Auch die Küche ist mit allem ausgestattet, das der 39-Jährige zum Leben benötigt. Ein 3-Flammen-Gasherd und ein Waschbecken, ein kleiner Gasbackofen, der hinter einer Klappe verstaut ist, eine Küchenmaschine und eine Arbeitsfläche zum Ausklappen. Das Bad ist mit einer normalen Dusche und einer Trockentrenntoilette mit permanenter Belüftung ausgestattet. Daneben befinden sich ein Waschbecken und eine amerikanische Waschmaschine mit 3,5 Kilogramm Fassungsvermögen, in der Dusche ist zudem eine ausklappbare Wäschespinne abgebracht. Es ist also alles da – nur eben in einer Nummer kleiner. Stefan hat zuvor in 3- beziehungsweise 2-Zimmer-Wohnungen gewohnt. Doch das wollte er irgendwann nicht mehr. „Ich saß dann irgendwann im Wohnzimmer und habe mir Gedanken gemacht, wie viele Punkte ich rein theoretisch brauche, um mich dort wohl zu fühlen. Dabei rausgekommen ist dann etwas ganz erschreckendes, und zwar war es eigentlich nur das Sofa, das ich brauche, das Bett, das Bad und eine Küche. Ich habe mich gefragt, warum ich dafür 50 Quadratmeter brauche, die ich unterhalten muss. Das ist ja nicht nur mit der Miete getan, ich muss dafür Nebenkosten bezahlen, ich muss das Zeug beheizen und es laufen noch irgendwelche Geräte mit. Dann habe ich mir gesagt: Das geht anders.“

Das kostet das Leben in einem Tiny House

Sein Tiny House hat er sich von einem Hersteller nach seinen Vorstellungen anfertigen lassen: „Wir liegen hier bei 36.000 Euro. Die Möbel habe ich selbst eingebracht, aber die Elektrik und Versorgung inklusive Küchenblock wurden mitgeliefert.“ Obendrauf kommen jährlich 2.200 Euro, die er für seine etwa 85 Quadratmeter große Parzelle auf dem Campingplatz in Waldbronn bezahlt. Auch seine Meldeadresse könnte er dorthin verlegen. Das kommt für ihn aber nach eigenen Angaben derzeit nicht in Frage, gemeldet ist er nach wie vor in einer Karlsruher Wohnung. „Ich verbringe hier rund 50 Prozent meiner Zeit, das gebe ich auch zu. Ich habe eine Partnerin mit Kind, da lasse ich mich auch ab und an sehen und freue mich natürlich, wenn ich Zeit mit ihr verbringen kann. Wir haben das so aufgeteilt, dass ich mein Reich hier habe und sie macht den Rest eben in Karlsruhe“, so der 39-Jährige. 
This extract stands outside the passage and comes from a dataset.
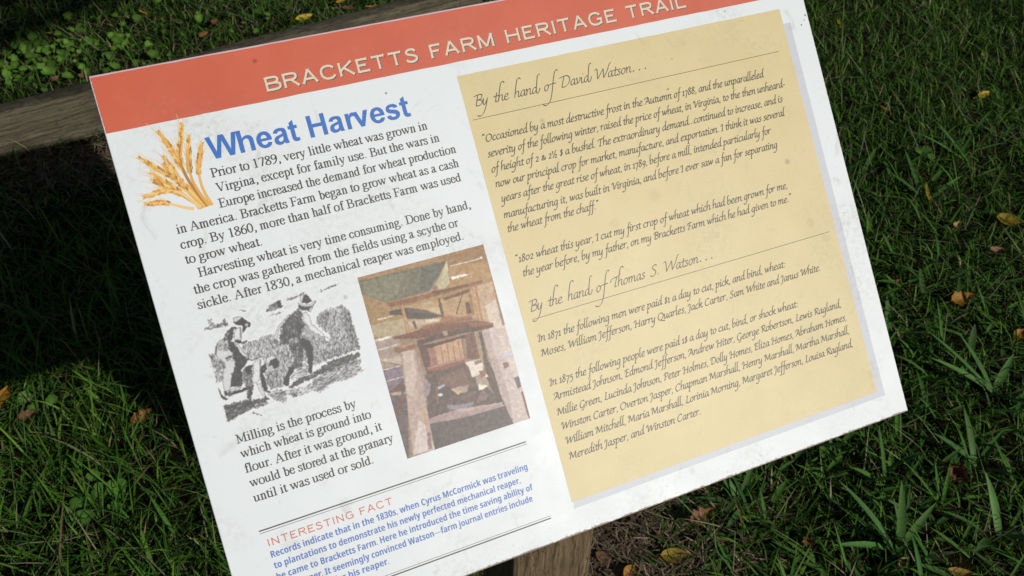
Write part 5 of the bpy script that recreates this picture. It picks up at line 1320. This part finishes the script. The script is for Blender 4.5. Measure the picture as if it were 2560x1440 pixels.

Tiny Houses zukünftig im Stadtbild integriert?

Alternative Plätze für Tiny Houses gibt es in der Region kaum. Doch Stefan setzt sich dafür ein, die kleinen Häuschen zukünftig im Stadtbild zu integrieren. „Es gibt in Karlsruhe den Verein ‚Tiny Houses für Karlsruhe‘, in dem ich Mitglied und Vorstand bin. Wir arbeiten daran, neue Flächen zu erschließen. Wir reden da ganz viel mit der Politik und mit allen Beteiligten, die es uns ermöglichen beispielsweise auch Flächen temporär zu nutzen, die als Bauland irgendwann einmal zur Verfügung stehen aber heute dafür noch nicht vorbereitet sind. Solche Flächen könnte man zum Beispiel auch mit Tiny Houses für Studenten besiedeln.“ Dass die Tiny Houses eine Lösung für die allgegenwärtige Wohnungsnot in der Region sind, glaubt er hingegen nicht: „Derjenige, der im Tiny House wohnt, hat eine ganz andere Vision vom Leben und vom Wohnen. Aber ich stelle mir schon eine Stadt vor, die von vielen Tiny Houses besiedelt ist, beispielsweise auch auf Parkdecks. Es gibt da ganz viele Flächen, die still liegen oder ganz viele Häuser mit Flachdächern. Da kann man gut und gerne so ein paar Häuser draufstellen. Ich glaube tendenziell aber, dass Tiny Houses keine Lösung für die Wohnungsnot sind.“ 

Wer sich für die gemütlichen kleinen Häuschen und das Leben darin interessiert, findet im Verein „Tiny Houses für Karlsruhe“ Gleichgesinnte. Auch beim Tiny House Festival in der Messe Karlsruhe (19. bis 21. Juni 2020) könnten sich Neugierige über das minimalistische Wohnen auf wenigen Quadratmetern informieren.